If you’ve been feeling a little empty inside, like something’s been missing for the past, oh, 12 years– chance are it’s the Muppets.

Now they’ve returned to the big screen with the appropriately titled The Muppets, their first full-length feature film since 1999’s Muppets from Space. (Though one could argue that the Muppets haven’t been relevant theatrically since 1984’s The Muppets Take Manhattan.)

But now they’re back. And as good as ever. And your life is complete again.

The Muppets is the brainchild of Jason Segel (Forgetting Sarah Marshall), a long-time Muppets devotee, who pitched the idea of resurrecting the felt-covered fellas (and pig) to Disney. They bought it, he made it, and the result is hands-down the best family movie of the year; kids will love it, and adults (preferably those of the ‘I love Muppets’ ilk) will feel like they’re back in the arms of a good friend.

For this go-round, Segel and co-writer Nicholas Stoller (Get Him to The Greek) have created an all-new Muppet named Walter, who, inexplicably, is the brother of Segel’s (human) character Gary. After realizing that being covered in felt sets him apart from the other kids, Walter gets depressed. But Gary snaps him out of his funk by offering to take his little brother with him on a trip to Hollywood that Gary’s planned with girlfriend Mary (Amy Adams).

While there, Walter makes it his mission to take in the sights of everything Muppet, and when he’s visiting the old, dilapidated Muppet Studios, he overhears oil baron Tex Richman (Chris Cooper) plotting to raze the theater to clear the way for oil-drilling.
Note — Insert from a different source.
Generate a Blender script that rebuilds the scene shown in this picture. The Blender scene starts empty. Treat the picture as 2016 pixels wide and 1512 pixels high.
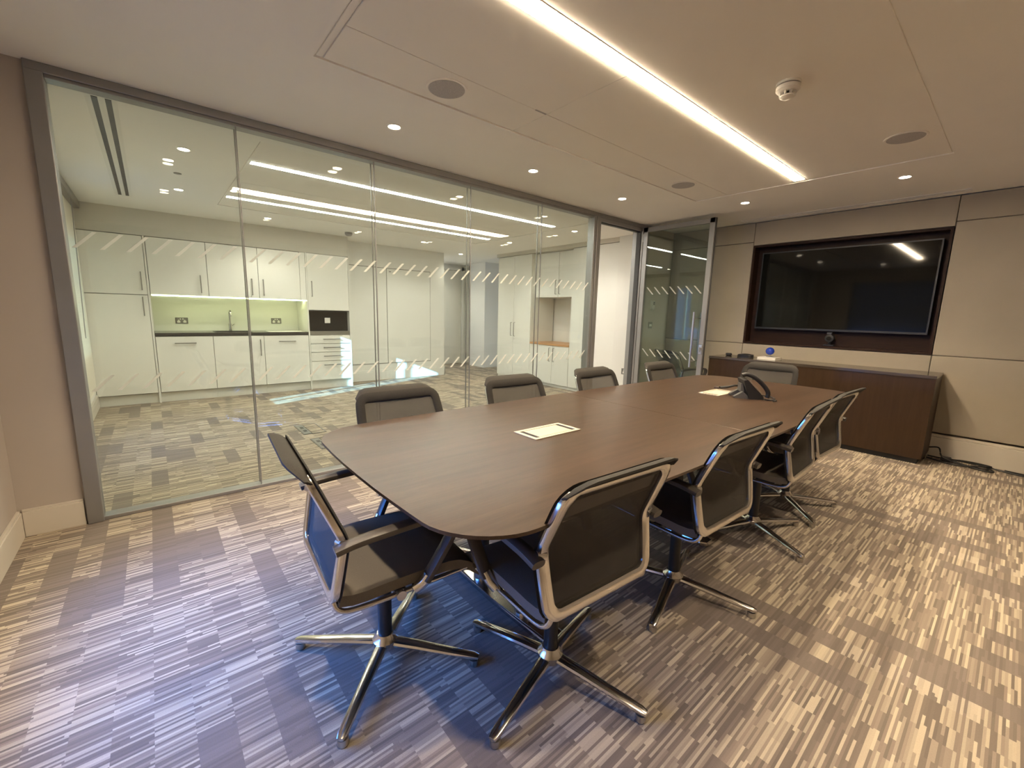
import bpy, bmesh, math, random
from mathutils import Vector, Matrix
random.seed(7)
S = bpy.context.scene
COL = S.collection
PI = math.pi

# ---------------------------------------------------------------- camera
def make_camera():
    yaw, pitch, roll, f = 0.870, 0.1624, -0.02552, 839.0
    cy, sy, cp, sp = math.cos(yaw), math.sin(yaw), math.cos(pitch), math.sin(pitch)
    fw = Vector((cy*cp, sy*cp, -sp)); rt = Vector((sy, -cy, 0)); dn = fw.cross(rt)
    r2 = rt*math.cos(roll) + dn*math.sin(roll); d2 = -rt*math.sin(roll) + dn*math.cos(roll)
    cam = bpy.data.objects.new('camera', bpy.data.cameras.new('camera'))
    COL.objects.link(cam)
    m = Matrix.Identity(4)
    for i, v in enumerate((r2, -d2, -fw)):
        for j in range(3): m[j][i] = v[j]
    m.translation = Vector((0, 0, 1.28))
    cam.matrix_world = m
    cam.data.sensor_width = 36; cam.data.lens = f/2016*36
    cam.data.clip_start = 0.02
    S.camera = cam
make_camera()

# ---------------------------------------------------------------- world, daylight, exposure
EXPOSURE = 1.06
LED, LED_K = 78.0, 32.0
DOWN, DOWN_K = 38.0, 24.0
W = bpy.data.worlds.new('sky'); S.world = W; W.use_nodes = True
bg = W.node_tree.nodes['Background']
bg.inputs['Color'].default_value = (0.30, 0.52, 1.0, 1); bg.inputs['Strength'].default_value = 0.9
S.view_settings.view_transform = 'Standard'
S.view_settings.look = 'None'
S.view_settings.exposure = EXPOSURE; S.view_settings.gamma = 1
S.view_settings.use_curve_mapping = False
try:
    c = S.cycles
    c.max_bounces = 14; c.diffuse_bounces = 8; c.glossy_bounces = 5; c.transmission_bounces = 8
    c.transparent_max_bounces = 24; c.caustics_reflective = False; c.caustics_refractive = False
    c.sample_clamp_indirect = 6; c.use_denoising = True
except Exception: pass

def light(name, typ, loc, energy, color, parent=None, direction=None, **kw):
    d = bpy.data.lights.new(name, typ); d.energy = energy; d.color = color
    for k, v in kw.items(): setattr(d, k, v)
    o = bpy.data.objects.new(name, d); COL.objects.link(o)
    o.location = loc
    if direction is not None:
        o.rotation_euler = Vector(direction).to_track_quat('-Z', 'Y').to_euler()
    if parent: 
        o.parent = parent; o.location = Vector(loc) - parent.location
    return o
# low winter sun coming through the gap between the kitchen blinds
te = math.radians(19.6); ta = math.radians(22.2)
light('sun', 'SUN', (-6, 2, 5), 14.0, (0.34, 0.72, 1.0), None,
      (math.cos(ta)*math.cos(te), math.sin(ta)*math.cos(te), -math.sin(te)), angle=0.006)
# blue daylight entering by the meeting room window (the window itself is built below)
light('window_daylight', 'AREA', (-0.64, 1.92, 0.78), 11.0, (0.055, 0.26, 1.0), None, (1, -0.15, -0.55),
      shape='RECTANGLE', size=1.45, size_y=0.60, spread=math.radians(110))

# ---------------------------------------------------------------- node helpers
class NT:
    def __init__(s, name):
        s.m = bpy.data.materials.new(name); s.m.use_nodes = True
        s.t = s.m.node_tree; s.n = s.t.nodes; s.l = s.t.links
        s.p = s.n.get('Principled BSDF'); s.o = s.n.get('Material Output')
    def node(s, typ, **kw):
        x = s.n.new(typ)
        for k, v in kw.items(): setattr(x, k, v)
        return x
    def put(s, sock, v):
        if hasattr(v, 'is_output') or isinstance(v, bpy.types.NodeSocket): s.l.new(v, sock)
        else: sock.default_value = v
    def math(s, op, a, b=0.0, c=0.0):
        x = s.node('ShaderNodeMath', operation=op)
        s.put(x.inputs[0], a); s.put(x.inputs[1], b)
        if op in ('MULTIPLY_ADD',): s.put(x.inputs[2], c)
        return x.outputs[0]
    def mix(s, f, a, b, blend='MIX'):
        x = s.node('ShaderNodeMix', data_type='RGBA', blend_type=blend)
        s.put(x.inputs['Factor'], f); s.put(x.inputs['A'], a); s.put(x.inputs['B'], b)
        return x.outputs['Result']
    def ramp(s, f, stops, interp='LINEAR'):
        x = s.node('ShaderNodeValToRGB'); r = x.color_ramp; r.interpolation = interp
        while len(r.elements) < len(stops): r.elements.new(0.5)
        for e, (p, c) in zip(r.elements, stops): e.position = p; e.color = (*c, 1)
        s.put(x.inputs['Fac'], f); return x.outputs['Color']
    def pos(s):
        g = s.node('ShaderNodeNewGeometry'); x = s.node('ShaderNodeSeparateXYZ')
        s.l.new(g.outputs['Position'], x.inputs[0]); return g.outputs['Position'], x.outputs
    def obj(s):
        g = s.node('ShaderNodeTexCoord'); return g.outputs['Object']
    def noise(s, vec, scale, detail=3, rough=0.5, dist=0.0):
        x = s.node('ShaderNodeTexNoise'); s.put(x.inputs['Vector'], vec)
        x.inputs['Scale'].default_value = scale; x.inputs['Detail'].default_value = detail
        x.inputs['Roughness'].default_value = rough; x.inputs['Distortion'].default_value = dist
        return x.outputs['Fac']
    def white(s, a, b=None, w=None):
        c = s.node('ShaderNodeCombineXYZ'); s.put(c.inputs[0], a)
        if b is not None: s.put(c.inputs[1], b)
        if w is not None: s.put(c.inputs[2], w)
        x = s.node('ShaderNodeTexWhiteNoise', noise_dimensions='3D'); s.l.new(c.outputs[0], x.inputs['Vector'])
        return x.outputs['Value']
    def mapping(s, vec, scale=(1, 1, 1)):
        x = s.node('ShaderNodeMapping'); s.put(x.inputs['Vector'], vec); x.inputs['Scale'].default_value = scale
        return x.outputs[0]
    def bump(s, h, strength=0.2, dist=0.002):
        x = s.node('ShaderNodeBump'); x.inputs['Strength'].default_value = strength; x.inputs['Distance'].default_value = dist
        s.put(x.inputs['Height'], h); s.l.new(x.outputs[0], s.p.inputs['Normal'])
    def base(s, c): s.put(s.p.inputs['Base Color'], (*c, 1) if isinstance(c, tuple) else c)
    def set(s, rough=0.5, metal=0.0, spec=0.5):
        s.p.inputs['Roughness'].default_value = rough; s.p.inputs['Metallic'].default_value = metal
        s.p.inputs['Specular IOR Level'].default_value = spec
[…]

Walter runs to Gary with the news, and together they track down Kermit the Frog. They all then make it their mission to reunite the ol’ gang in order to raise the $10 million needed to snatch the Studios back from Richman.
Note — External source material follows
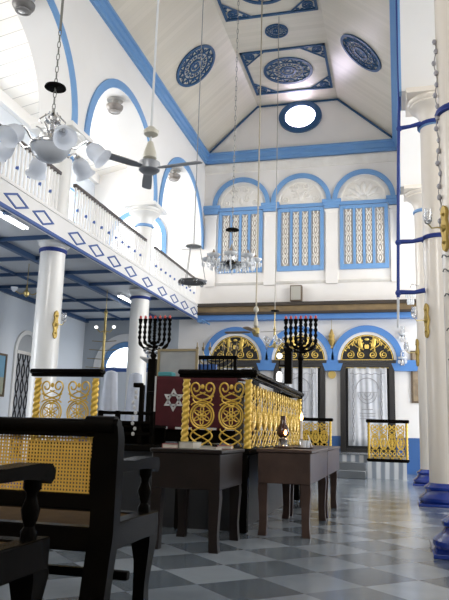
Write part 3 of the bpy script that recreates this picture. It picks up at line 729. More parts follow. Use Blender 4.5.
for sx in (-1,1):
    o=MB().tube([(0,0,.06),(sx*.12,0,.02),(sx*.22,0,.08)],.012,5).build('lamp_arm',BRASS,t); MB().lathe([(.02,.06),(.06,.10),(.07,.15),(0,.14)],10,Matrix.Translation((sx*.24,0,0))).build('glass_shade',SHADE,o)
def tube_light(label,loc,rz,L):
    t=thing('tube_light',label,'light',loc,rz,'fluorescent lights of the gallery soffit')
    MB().box(-.06,.06,-L/2,L/2,0,.045).build('housing',mat('light housing',(.7,.72,.75),.4),t)
    for sx in (-1,1): MB().tube([(sx*.035,-L/2+.03,-.018),(sx*.035,L/2-.03,-.018)],.016,8).build('tube',TUBE,t)
tube_light('twin fluorescent tubes under the gallery at the left picture edge',(-5.76,8.35,4.055),0,1.7)
tube_light('short fluorescent light under the gallery by the far aisle end',(-6.4,14.9,4.055),0,.9)
# blue light cable and its ties
t=thing('cable','long blue cable with cord ties hanging beside the middle right column','cable',(.04,10.05,2.5),0)
MB().tube([(0,0,.45),(.02,0,1.4),(.05,0,2.6),(.085,0,3.6),(.092,0,6.25)],.024,8).build('wrapped_cable',ROPE,t)
MB().tube([(-.012,0,0),(0,0,.46)],.018,8).build('bare_end',PIPE,t)
for z,x in ((.52,.385),(1.30,.38),(3.15,.40)):
    xx=.005 if z<1 else (.02 if z<2 else .075)
    MB().tube([(xx-.03,0,z),(xx+.05,0,z+.01),(x*.6,-.08,z-.015),(x,-.10,z+.01)],lambda q:.034+.012*sin(q*9),6).ball((xx,0,z),.05,8).build('tie',ROPE,t)
def wrap(label,loc,r,h=.07):
    o=MB().lathe([(r,-h/2),(r+.018,-h*.35),(r+.012,-.01),(r+.02,.01),(r+.014,h*.38),(r,h/2)],24).build('cord_wrap',ROPE); o.location=loc; tag(o,label,'cord','blue cord wraps on the columns')
wrap('blue cord wound round the middle right column at mid height',(.635,10.08,3.84),.222)
wrap('blue cord wound round the middle right column below its capital',(.635,10.08,5.65),.232)
wrap('blue cord wound round the nearest right column',(.63,5.98,3.82),.224)
wrap('blue cord wound round the sconce column under the gallery',(-5.75,10.08,3.90),.222)
wrap('blue cord wound round the left column behind the candelabrum',(-5.75,14.2,3.90),.222)
# ================================================================== SCONCES
def sconce(label,loc,rz,sc=1,arm=True):
    t=thing('wall_sconce',label,'sconce',loc,rz,'gilt sconces on the columns'); t.scale=(sc,)*3
    P=[(.0,-.30),(.035,-.27),(.05,-.20),(.035,-.12),(.05,-.06),(.065,0),(.05,.06),(.035,.12),(.055,.20),(.04,.26),(0,.30)]
    MB().prism(P+[(-a,b) for a,b in P[-2:0:-1]],-.03,.03).ball((0,-.03,0),.045,10,(1,.7,1)).ball((0,-.03,.18),.025,8).ball((0,-.03,-.18),.025,8).build('back_plate',mat('tarnished gilt',(.42,.29,.07),.4,.5),t)
    if arm:
        a=MB().tube([(0,-.04,.0),(0,-.12,.0),(.0,-.20,-.02),(0,-.25,.03)],.010,6).build('arm',BRASS,t)
        MB().lathe([(.0,.0),(.03,.01),(.05,.05),(.055,.12),(.04,.17),(.045,.20),(.04,.20),(.035,.17),(.048,.12),(.04,.05)],14,Matrix.Translation((0,-.25,.02))).build('glass_shade',GLASSC,a)
sconce('gilt sconce with clear glass on the left column under the gallery',(-5.545,9.985,2.60),rad(72),.8,True)
sconce('gilt sconce on the middle right column',(.44,9.965,2.58),rad(-60),.85)
sconce('gilt sconce at the right picture edge on the nearest column',(.435,5.86,2.70),rad(-58),.7)
sconce('gilt sconce on the farthest right column',(.42,14.13,2.62),rad(-72),.95)
def crystal_bracket(label,loc):
    t=thing('crystal_lamp',label,'lamp',loc,0,'crystal bracket lamps on the end wall')
    MB().box(-.05,.05,-.02,0,-.12,.12).tube([(0,-.02,0),(0,-.15,.02)],.012,6).build('bracket',SILV,t)
    m=MB().lathe([(.03,.02),(.10,.04),(.12,.08),(.05,.06)],12,Matrix.Translation((0,-.16,0)))
    for k in range(8): m.ball((.10*cos(k*pi/4),-.16+.10*sin(k*pi/4),-.04),.025,6,(.6,.6,2))
    m.build('crystal_drops',CRYST,t); MB().lathe([(.04,.06),(.055,.10),(.05,.20),(.06,.26),(.052,.26),(.042,.2)],12,Matrix.Translation((0,-.16,0))).build('glass_chimney',GLASSC,t)
crystal_bracket('crystal bracket lamp high on the end wall right of the rightmost door arch',(.17,YB,3.50))
crystal_bracket('crystal bracket lamp on the blue impost right of the rightmost door',(.14,YB-.13,2.86))
# small things on the end wall
t=thing('hanging_lamp','small gilt hanging lamp between the middle and right door arches','lamp',(-1.69,YB-.08,3.5),0)
MB().lathe([(0,-.32),(.03,-.29),(.02,-.24),(.06,-.18),(.10,-.08),(.07,-.02),(.09,.04),(.05,.12),(.03,.20),(0,.24)],14).build('lamp_body',mat('dull gilt lamp',(.48,.33,.10),.4,.4),t)
MB().tube([(0,0,.24),(0,0,.48)],.006,5).build('chain',BRASS,t)
tag(MB().disc(-1.685,2.50,.10,YB-.03,YB,n=24).ring(-1.685,2.50,.085,.105,YB-.045,YB,n=24).build('wall_plaque',mat('dull gold plaque',(.62,.45,.14),.4,.4)),'round gold plaque below the impost between middle and right doors','plaque')
t=thing('wall_speaker','small framed grille box above the ledge, left of the rightmost lattice window','speaker',(-2.65,YB-.02,4.72),0)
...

Chock-full of audience asides, blink-and-you-miss-them one liners, and more celebrity cameos than an entire season of The Love Boat (Mickey Rooney, Selena Gomez, and The Big Bang Theory‘s Jim Parsons are among the highlights), The Muppets comes off like a seamless segue from the 1979 Muppet Movie; there’s not a thing here that feels forced or out of place.

Segel and Adams are just goofy enough to affirm that they’re the only people who could have done justice to the roles of Gary and Mary, and Cooper (and his ‘maniacal laugh’) is the best Muppet villain since Charles Durning’s Doc Hooper (and his French Fried Frog Legs) from the original.

With all-new musical numbers that feel like they’re pulled straight from the “Rainbow Connection” songbook, including the theme “Life’s a Happy Song” (“Everything’s great, everything is grand. I’ve got the whole wide world in the palm of my hand…”), The Muppets is at once both fresh and vintage. You’ll swear you’ve seen and heard this type of stuff before, only to realize that it’s a fresh, modern day take on a true classic.

Director James Bobin (TV’s The Flight of the Conchords) keeps the story movin’ right along, wisely showing respect for (and paying homage to) the spirit of the Muppets; surely Jim Henson is smiling down from Muppet heaven.

At one point Richman sneers that the Muppets’ “Julie Andrews/Dom DeLuise-hosting era has passed,” but I’ll argue that The Muppets makes the case that it’s high time for that era to come back. In fact, it may actually (hopefully) already be here.

Surely ABC can carve out a half-hour in its Wipeout-heavy summer schedule for a little felt-covered fun?

Then everything would be grand, indeed.